Pero mucho más: inteligencia, capital humano sin riesgos; que es como decir una sociedad fuerte, exigente, corresponsable. Y mucho más: fertilidad a lo largo y ancho de todos los suelos que les rodeen, frondosidad de intensidad ingobernable y una aplastante masa de biodiversidad entre sus angosturas. Agua abundante, limpia, saludable, sagrada. Cielos de aire impoluto,  horizontes inveterados dibujando una nueva climatología estable. Universos repletos de dudas; dudas abarrotadas de universos. Integración en el orden natural. Ausencia de residuos contaminantes ni tóxicos. Desintegración de todo movimiento especulativo. Abolición de toda clase de sumisión; es decir, insumisión. Realidad no virtual, sino tangible.
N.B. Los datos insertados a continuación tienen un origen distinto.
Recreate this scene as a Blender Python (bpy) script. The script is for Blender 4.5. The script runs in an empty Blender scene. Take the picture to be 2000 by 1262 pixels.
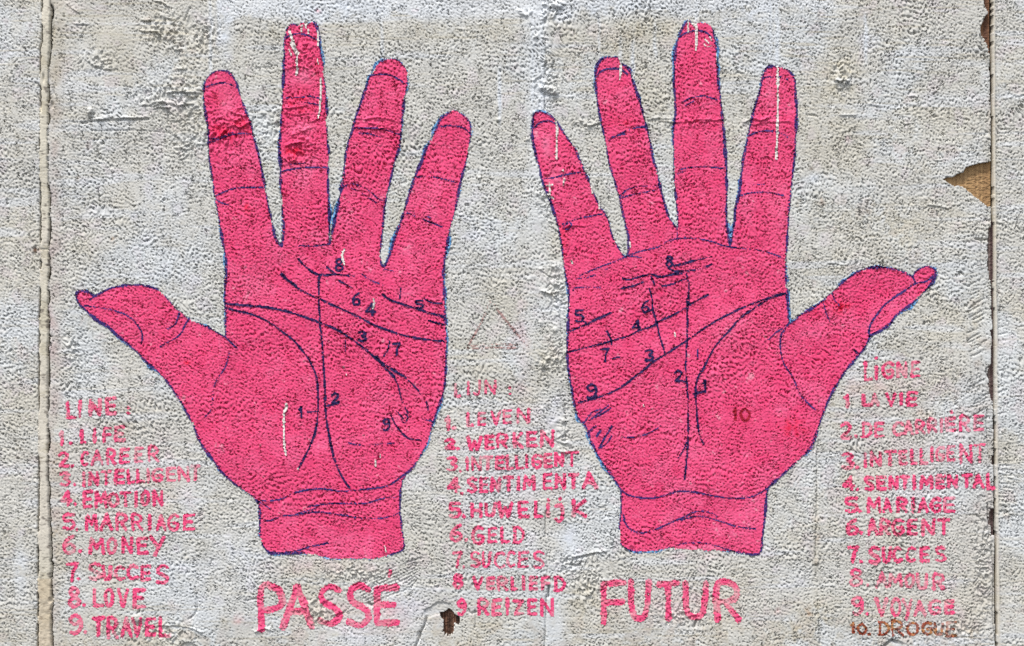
import bpy, math
import numpy as np

# ------------------------------------------------------------------ camera, sky, sun, exposure
# scale of the place: 1 unit of drawing = 1 mm; (x, y) in mm from the upper left of the mural area, y down
MM = 0.001
Z0 = 1.75                        # height of y = 631 above the street
scene = bpy.context.scene
cam_data = bpy.data.cameras.new('camera')
cam = bpy.data.objects.new('camera', cam_data)
scene.collection.objects.link(cam)
cam.location = (0.0, -3.0, Z0)
cam.rotation_euler = (math.radians(90), 0, 0)
cam_data.sensor_width = 36.0
cam_data.lens = 36.0 * 3.0 / 2.0
cam_data.clip_start = 0.05
cam_data.clip_end = 200
scene.camera = cam

SUN_DIR = np.array([-0.24, -0.44, 0.87])          # towards the sun
SUN_DIR = SUN_DIR / np.linalg.norm(SUN_DIR)
elev = math.asin(SUN_DIR[2]); azim = math.atan2(SUN_DIR[0], SUN_DIR[1])
world = bpy.data.worlds.new('World'); scene.world = world; world.use_nodes = True
nt = world.node_tree
for n in list(nt.nodes): nt.nodes.remove(n)
sky = nt.nodes.new('ShaderNodeTexSky'); sky.sky_type = 'NISHITA'; sky.sun_disc = False
sky.sun_elevation = elev; sky.sun_rotation = azim % (2 * math.pi)
bg = nt.nodes.new('ShaderNodeBackground'); bg.inputs['Strength'].default_value = 0.085
wo = nt.nodes.new('ShaderNodeOutputWorld')
hs = nt.nodes.new('ShaderNodeHueSaturation'); hs.inputs['Saturation'].default_value = 0.30      # high thin cloud
nt.links.new(sky.outputs[0], hs.inputs['Color']); nt.links.new(hs.outputs[0], bg.inputs[0]); nt.links.new(bg.outputs[0], wo.inputs[0])
sd = bpy.data.lights.new('sun', 'SUN'); sd.energy = 1.5; sd.angle = math.radians(11); sd.color = (1.0, 0.965, 0.91)
sun = bpy.data.objects.new('sun', sd); scene.collection.objects.link(sun)
from mathutils import Vector
sun.rotation_euler = Vector([float(v) for v in SUN_DIR]).to_track_quat('Z', 'Y').to_euler()
sun.location = (0, -2, 4)
scene.view_settings.view_transform = 'Standard'; scene.view_settings.look = 'None'
scene.view_settings.gamma = 1.0; scene.view_settings.use_curve_mapping = False
scene.view_settings.exposure = 1.30
scene.cycles.max_bounces = 3; scene.cycles.diffuse_bounces = 2
scene.cycles.use_denoising = False

# ------------------------------------------------------------------ the grid the wall relief lives on
G = 1.7
inner_x = np.arange(-40, 2040 + G, G); inner_y = np.arange(-30, 1292 + G, G)
def ext(a, far, step):
    lo = a[0] - np.cumsum(np.full(int(far / step), step))[::-1]
    hi = a[-1] + np.cumsum(np.full(int(far / step), step))
    return np.concatenate([lo, a, hi])
XS = ext(inner_x, 800, 25.0); YS = ext(inner_y, 600, 25.0)
NX, NY = len(XS), len(YS)
XX, YY = np.meshgrid(XS, YS)
rng = np.random.default_rng(11)

def band(lam, bw=0.35, ax=1.0, ay=1.0, seed=0, low=False):
    """band-limited gaussian noise, wavelength lam in mm, unit variance (index space)"""
    r = np.random.default_rng(seed)
    w = r.standard_normal((NY, NX)).astype(np.float32)
    F = np.fft.rfft2(w)
    ky = np.fft.fftfreq(NY)[:, None] / G * ay; kx = np.fft.rfftfreq(NX)[None, :] / G * ax
    k = np.sqrt(kx * kx + ky * ky); k0 = 1.0 / lam
    filt = np.exp(-(k / k0) ** 2) if low else np.exp(-((k - k0) / (bw * k0)) ** 2)
    filt[0, 0] = 0
    o = np.fft.irfft2(F * filt, s=(NY, NX)); return (o / o.std()).astype(np.float32)

def warp(a, dx, dy):
    """sample a at index-space offsets given in mm"""
    jj = np.clip(np.arange(NX)[None, :] + dx / G, 0, NX - 1.001); ii = np.clip(np.arange(NY)[:, None] + dy / G, 0, NY - 1.001)
    j0 = jj.astype(int); i0 = ii.astype(int); fx = jj - j0; fy = ii - i0
    return (a[i0, j0] * (1 - fx) * (1 - fy) + a[i0, j0 + 1] * fx * (1 - fy) + a[i0 + 1, j0] * (1 - fx) * fy + a[i0 + 1, j0 + 1] * fx * fy)

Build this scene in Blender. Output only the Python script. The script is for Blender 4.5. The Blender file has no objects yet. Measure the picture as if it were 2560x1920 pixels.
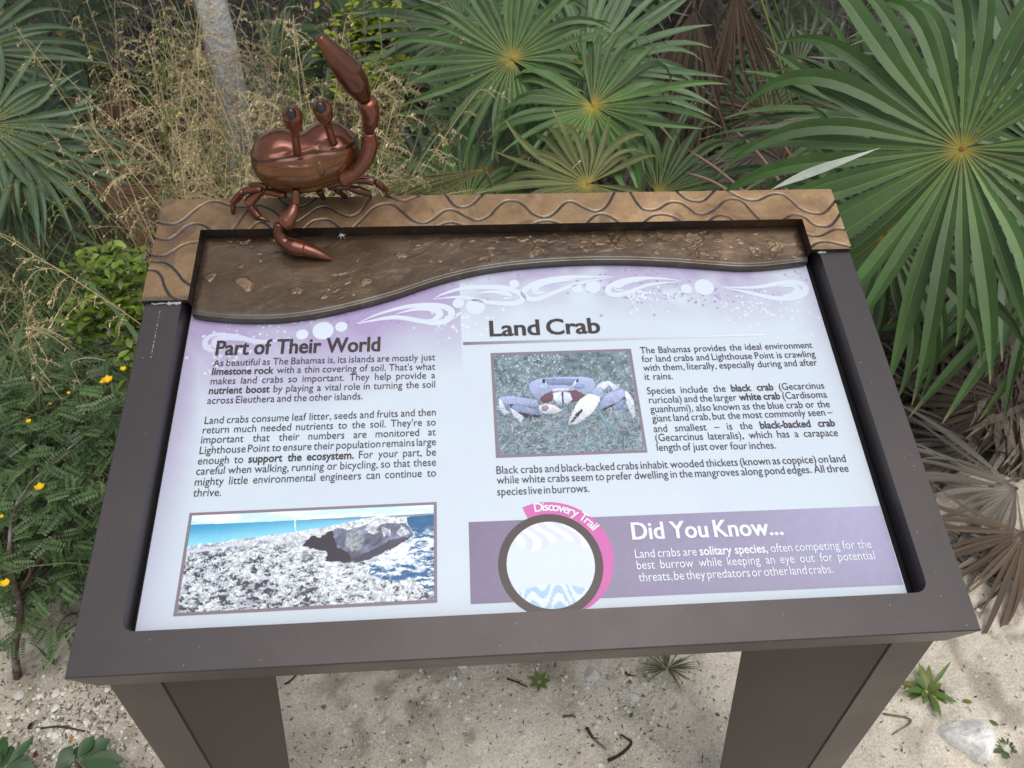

Reconocimiento y cultivo intensivo de los talentos.

En fin, para qué seguir. ¿Y mientras tanto qué?

Mientras tanto algunos adelantados no esperan que aparezca un genio y van poniendo su granito de arena para que nuestros hijos puedan disfrutar de todo eso. Mientras tanto amigos como Paco, Pilar, Antonio, en fin, todos los que se han juramentado en el Grupo Ecologista Andarax, con una inagotable generosidad nos regalan lo mejor de sí mismos cada día. Inasequibles al desaliento, a pesar de todo.

Y es, en definitiva, lo que os quería decir: eso y no otra cosa es riqueza. Tal vez por ello hoy, con mi copita de licor y mi otoño moderadamente confortable, me siento afortunado.